Supply Chain Implications

The Vera Rubin platform creates enormous downstream demand across the semiconductor supply chain:

TSMC: Rubin's N3P process and CoWoS-L packaging place massive demands on TSMC's most advanced fabrication and packaging lines. NVIDIA is expected to command the majority of TSMC's CoWoS-L capacity through 2027 ^[18]. The shift from Blackwell's simpler packaging to Rubin's combined CoWoS-L + SoIC approach means each GPU consumes more packaging capacity than its predecessor.

HBM4 Memory: Each Rubin GPU requires eight stacks of HBM4. At 72 GPUs per NVL72 rack, that is 576 HBM4 stacks per rack. SK Hynix has secured approximately 60% of NVIDIA's total HBM4 requirements for 2026 ^[19], with Samsung and Micron competing for the remainder.

16-Hi HBM Push: NVIDIA has requested all three memory suppliers deliver 16-layer HBM4 devices by Q4 2026 ^[20], an acceleration of the memory industry's roadmap. SK Hynix has already unveiled a 16-layer HBM4 device delivering 48GB capacity and over 2 TB/s of bandwidth ^[20].

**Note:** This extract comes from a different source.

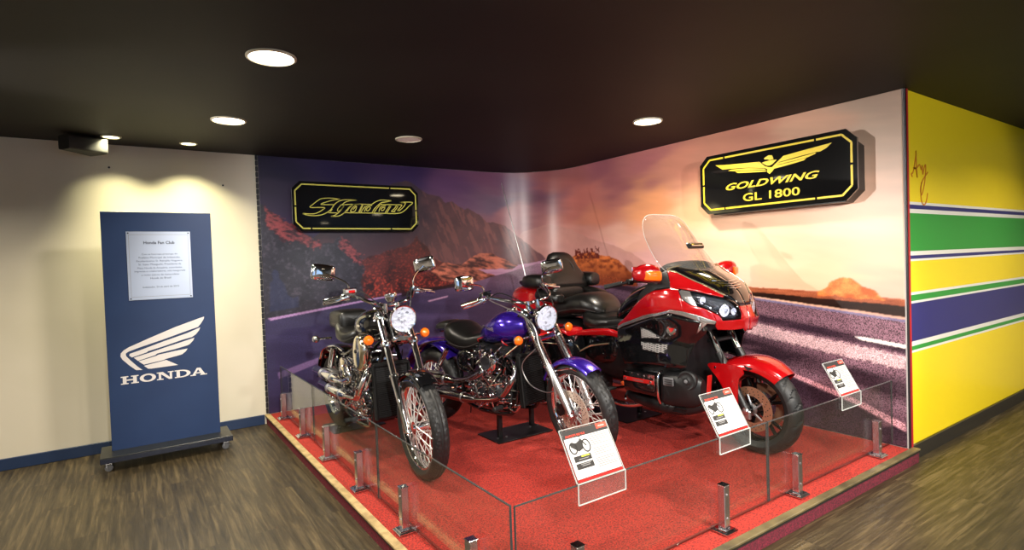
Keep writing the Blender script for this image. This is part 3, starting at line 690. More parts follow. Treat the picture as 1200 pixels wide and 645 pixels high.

Feynman and A16: NVIDIA's position as the likely first A16 customer ^[16] means TSMC must bring A16 to high-volume manufacturing readiness on NVIDIA's timeline — an unusual degree of customer dependency even by semiconductor standards.

What GTC 2026 Means

Jensen Huang has personally hyped the event, promising to unveil a chip that will "surprise the world" ^[21]. Given that Rubin is already known and in production, the "surprise" almost certainly refers to Feynman — potentially including first silicon samples manufactured on TSMC's A16 process.

The broader significance is NVIDIA's cadence. The company has committed to an annual architecture cycle: Blackwell (2024), Rubin (2026), Rubin Ultra (2027), Feynman (2028) ^[13]. Each generation delivers 3–5x performance improvements, which means the cost per AI operation continues to fall even as absolute spending on AI infrastructure climbs.

For the AI supply chain, GTC 2026 is less about the chips themselves and more about the cascade of demand they create: more CoWoS-L capacity, more HBM4 production, more liquid cooling infrastructure, more power, more data center square footage. Every Vera Rubin NVL72 rack shipped is a commitment by the buyer to an entire ecosystem of supporting infrastructure.

The $56 billion question from TSMC's capex budget finds its answer in NVIDIA's roadmap. The silicon exists because the demand exists, and the demand exists because the silicon keeps getting better.